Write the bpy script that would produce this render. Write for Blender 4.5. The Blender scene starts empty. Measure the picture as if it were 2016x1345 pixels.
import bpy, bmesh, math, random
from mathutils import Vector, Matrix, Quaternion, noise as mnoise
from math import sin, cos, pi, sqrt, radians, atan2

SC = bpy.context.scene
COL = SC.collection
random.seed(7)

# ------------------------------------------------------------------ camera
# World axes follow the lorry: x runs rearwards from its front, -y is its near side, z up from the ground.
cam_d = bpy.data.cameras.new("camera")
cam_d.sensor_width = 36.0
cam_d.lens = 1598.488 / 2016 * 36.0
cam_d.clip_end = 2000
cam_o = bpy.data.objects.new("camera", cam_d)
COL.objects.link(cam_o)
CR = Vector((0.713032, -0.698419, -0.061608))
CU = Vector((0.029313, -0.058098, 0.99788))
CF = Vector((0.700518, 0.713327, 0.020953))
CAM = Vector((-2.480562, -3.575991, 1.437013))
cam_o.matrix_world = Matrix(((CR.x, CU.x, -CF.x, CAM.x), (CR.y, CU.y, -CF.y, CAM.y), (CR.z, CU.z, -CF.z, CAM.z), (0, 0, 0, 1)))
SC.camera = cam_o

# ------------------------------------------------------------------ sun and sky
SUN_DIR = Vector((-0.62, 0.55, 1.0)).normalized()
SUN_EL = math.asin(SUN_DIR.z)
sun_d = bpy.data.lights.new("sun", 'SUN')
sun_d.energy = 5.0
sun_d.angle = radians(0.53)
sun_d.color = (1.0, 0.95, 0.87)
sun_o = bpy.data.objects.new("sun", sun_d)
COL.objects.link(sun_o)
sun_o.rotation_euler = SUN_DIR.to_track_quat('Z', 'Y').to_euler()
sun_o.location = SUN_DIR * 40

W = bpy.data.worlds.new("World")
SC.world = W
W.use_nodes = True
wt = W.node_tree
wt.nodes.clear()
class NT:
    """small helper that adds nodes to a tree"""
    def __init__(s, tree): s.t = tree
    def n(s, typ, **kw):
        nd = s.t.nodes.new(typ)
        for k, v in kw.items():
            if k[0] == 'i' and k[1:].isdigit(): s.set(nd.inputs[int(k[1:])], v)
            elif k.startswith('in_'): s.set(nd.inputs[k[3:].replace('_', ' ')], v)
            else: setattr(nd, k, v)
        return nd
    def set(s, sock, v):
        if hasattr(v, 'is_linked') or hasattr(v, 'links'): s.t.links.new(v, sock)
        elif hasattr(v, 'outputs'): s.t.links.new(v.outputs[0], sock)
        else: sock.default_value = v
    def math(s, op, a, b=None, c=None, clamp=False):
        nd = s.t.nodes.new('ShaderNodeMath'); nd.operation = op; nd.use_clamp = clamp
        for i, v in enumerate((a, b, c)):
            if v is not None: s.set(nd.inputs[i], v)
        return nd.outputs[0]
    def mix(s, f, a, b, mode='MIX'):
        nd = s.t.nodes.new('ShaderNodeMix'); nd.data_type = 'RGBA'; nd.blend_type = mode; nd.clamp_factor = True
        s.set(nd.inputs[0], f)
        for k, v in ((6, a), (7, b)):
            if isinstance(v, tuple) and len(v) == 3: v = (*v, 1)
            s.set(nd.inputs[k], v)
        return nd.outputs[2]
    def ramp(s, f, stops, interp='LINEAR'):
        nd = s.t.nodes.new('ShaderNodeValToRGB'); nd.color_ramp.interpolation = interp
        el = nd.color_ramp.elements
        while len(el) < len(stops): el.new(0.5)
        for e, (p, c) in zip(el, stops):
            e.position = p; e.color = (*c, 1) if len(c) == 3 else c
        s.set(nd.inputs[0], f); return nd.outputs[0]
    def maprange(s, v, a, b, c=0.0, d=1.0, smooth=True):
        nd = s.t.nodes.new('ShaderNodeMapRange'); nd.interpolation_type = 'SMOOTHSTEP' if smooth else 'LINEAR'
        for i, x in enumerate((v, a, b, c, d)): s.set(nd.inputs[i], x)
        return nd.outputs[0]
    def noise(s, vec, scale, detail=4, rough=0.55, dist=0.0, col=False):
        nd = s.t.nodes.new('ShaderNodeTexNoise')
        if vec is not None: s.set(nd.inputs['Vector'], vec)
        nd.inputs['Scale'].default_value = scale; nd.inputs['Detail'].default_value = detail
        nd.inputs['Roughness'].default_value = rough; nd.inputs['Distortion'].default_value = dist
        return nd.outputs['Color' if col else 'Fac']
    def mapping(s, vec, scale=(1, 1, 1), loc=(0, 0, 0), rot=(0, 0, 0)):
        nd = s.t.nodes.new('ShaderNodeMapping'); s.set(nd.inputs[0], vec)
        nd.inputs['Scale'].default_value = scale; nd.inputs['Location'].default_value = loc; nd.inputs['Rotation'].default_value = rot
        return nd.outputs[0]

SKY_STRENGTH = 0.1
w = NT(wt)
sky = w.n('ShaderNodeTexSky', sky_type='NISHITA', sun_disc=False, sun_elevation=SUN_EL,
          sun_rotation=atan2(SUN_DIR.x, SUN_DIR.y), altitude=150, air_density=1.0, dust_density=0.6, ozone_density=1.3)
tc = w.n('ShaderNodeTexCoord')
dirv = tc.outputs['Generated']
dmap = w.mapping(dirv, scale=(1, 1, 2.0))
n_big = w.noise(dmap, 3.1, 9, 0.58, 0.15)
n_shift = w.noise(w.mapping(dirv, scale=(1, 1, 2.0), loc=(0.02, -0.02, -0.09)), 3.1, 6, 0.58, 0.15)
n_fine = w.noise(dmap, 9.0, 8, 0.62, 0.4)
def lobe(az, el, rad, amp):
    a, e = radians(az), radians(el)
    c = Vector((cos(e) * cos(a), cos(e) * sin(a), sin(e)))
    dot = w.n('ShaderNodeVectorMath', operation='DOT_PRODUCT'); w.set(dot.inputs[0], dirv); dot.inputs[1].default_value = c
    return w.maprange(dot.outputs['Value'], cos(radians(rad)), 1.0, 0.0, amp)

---

EXERCISE BRIEF: Reproduce all of the data exactly as given.

SOLVED EXERCISE:
Write the bpy script that would produce this render. Write for Blender 4.5. The Blender scene starts empty. Measure the picture as if it were 2016x1345 pixels.
import bpy, bmesh, math, random
from mathutils import Vector, Matrix, Quaternion, noise as mnoise
from math import sin, cos, pi, sqrt, radians, atan2

SC = bpy.context.scene
COL = SC.collection
random.seed(7)

# ------------------------------------------------------------------ camera
# World axes follow the lorry: x runs rearwards from its front, -y is its near side, z up from the ground.
cam_d = bpy.data.cameras.new("camera")
cam_d.sensor_width = 36.0
cam_d.lens = 1598.488 / 2016 * 36.0
cam_d.clip_end = 2000
cam_o = bpy.data.objects.new("camera", cam_d)
COL.objects.link(cam_o)
CR = Vector((0.713032, -0.698419, -0.061608))
CU = Vector((0.029313, -0.058098, 0.99788))
CF = Vector((0.700518, 0.713327, 0.020953))
CAM = Vector((-2.480562, -3.575991, 1.437013))
cam_o.matrix_world = Matrix(((CR.x, CU.x, -CF.x, CAM.x), (CR.y, CU.y, -CF.y, CAM.y), (CR.z, CU.z, -CF.z, CAM.z), (0, 0, 0, 1)))
SC.camera = cam_o

# ------------------------------------------------------------------ sun and sky
SUN_DIR = Vector((-0.62, 0.55, 1.0)).normalized()
SUN_EL = math.asin(SUN_DIR.z)
sun_d = bpy.data.lights.new("sun", 'SUN')
sun_d.energy = 5.0
sun_d.angle = radians(0.53)
sun_d.color = (1.0, 0.95, 0.87)
sun_o = bpy.data.objects.new("sun", sun_d)
COL.objects.link(sun_o)
sun_o.rotation_euler = SUN_DIR.to_track_quat('Z', 'Y').to_euler()
sun_o.location = SUN_DIR * 40

W = bpy.data.worlds.new("World")
SC.world = W
W.use_nodes = True
wt = W.node_tree
wt.nodes.clear()
class NT:
    """small helper that adds nodes to a tree"""
    def __init__(s, tree): s.t = tree
    def n(s, typ, **kw):
        nd = s.t.nodes.new(typ)
        for k, v in kw.items():
            if k[0] == 'i' and k[1:].isdigit(): s.set(nd.inputs[int(k[1:])], v)
            elif k.startswith('in_'): s.set(nd.inputs[k[3:].replace('_', ' ')], v)
            else: setattr(nd, k, v)
        return nd
    def set(s, sock, v):
        if hasattr(v, 'is_linked') or hasattr(v, 'links'): s.t.links.new(v, sock)
        elif hasattr(v, 'outputs'): s.t.links.new(v.outputs[0], sock)
        else: sock.default_value = v
    def math(s, op, a, b=None, c=None, clamp=False):
        nd = s.t.nodes.new('ShaderNodeMath'); nd.operation = op; nd.use_clamp = clamp
        for i, v in enumerate((a, b, c)):
            if v is not None: s.set(nd.inputs[i], v)
        return nd.outputs[0]
    def mix(s, f, a, b, mode='MIX'):
        nd = s.t.nodes.new('ShaderNodeMix'); nd.data_type = 'RGBA'; nd.blend_type = mode; nd.clamp_factor = True
        s.set(nd.inputs[0], f)
        for k, v in ((6, a), (7, b)):
            if isinstance(v, tuple) and len(v) == 3: v = (*v, 1)
            s.set(nd.inputs[k], v)
        return nd.outputs[2]
    def ramp(s, f, stops, interp='LINEAR'):
        nd = s.t.nodes.new('ShaderNodeValToRGB'); nd.color_ramp.interpolation = interp
        el = nd.color_ramp.elements
        while len(el) < len(stops): el.new(0.5)
        for e, (p, c) in zip(el, stops):
            e.position = p; e.color = (*c, 1) if len(c) == 3 else c
        s.set(nd.inputs[0], f); return nd.outputs[0]
    def maprange(s, v, a, b, c=0.0, d=1.0, smooth=True):
        nd = s.t.nodes.new('ShaderNodeMapRange'); nd.interpolation_type = 'SMOOTHSTEP' if smooth else 'LINEAR'
        for i, x in enumerate((v, a, b, c, d)): s.set(nd.inputs[i], x)
        return nd.outputs[0]
    def noise(s, vec, scale, detail=4, rough=0.55, dist=0.0, col=False):
        nd = s.t.nodes.new('ShaderNodeTexNoise')
        if vec is not None: s.set(nd.inputs['Vector'], vec)
        nd.inputs['Scale'].default_value = scale; nd.inputs['Detail'].default_value = detail
        nd.inputs['Roughness'].default_value = rough; nd.inputs['Distortion'].default_value = dist
        return nd.outputs['Color' if col else 'Fac']
    def mapping(s, vec, scale=(1, 1, 1), loc=(0, 0, 0), rot=(0, 0, 0)):
        nd = s.t.nodes.new('ShaderNodeMapping'); s.set(nd.inputs[0], vec)
        nd.inputs['Scale'].default_value = scale; nd.inputs['Location'].default_value = loc; nd.inputs['Rotation'].default_value = rot
        return nd.outputs[0]

SKY_STRENGTH = 0.1
w = NT(wt)
sky = w.n('ShaderNodeTexSky', sky_type='NISHITA', sun_disc=False, sun_elevation=SUN_EL,
          sun_rotation=atan2(SUN_DIR.x, SUN_DIR.y), altitude=150, air_density=1.0, dust_density=0.6, ozone_density=1.3)
tc = w.n('ShaderNodeTexCoord')
dirv = tc.outputs['Generated']
dmap = w.mapping(dirv, scale=(1, 1, 2.0))
n_big = w.noise(dmap, 3.1, 9, 0.58, 0.15)
n_shift = w.noise(w.mapping(dirv, scale=(1, 1, 2.0), loc=(0.02, -0.02, -0.09)), 3.1, 6, 0.58, 0.15)
n_fine = w.noise(dmap, 9.0, 8, 0.62, 0.4)
def lobe(az, el, rad, amp):
    a, e = radians(az), radians(el)
    c = Vector((cos(e) * cos(a), cos(e) * sin(a), sin(e)))
    dot = w.n('ShaderNodeVectorMath', operation='DOT_PRODUCT'); w.set(dot.inputs[0], dirv); dot.inputs[1].default_value = c
    return w.maprange(dot.outputs['Value'], cos(radians(rad)), 1.0, 0.0, amp)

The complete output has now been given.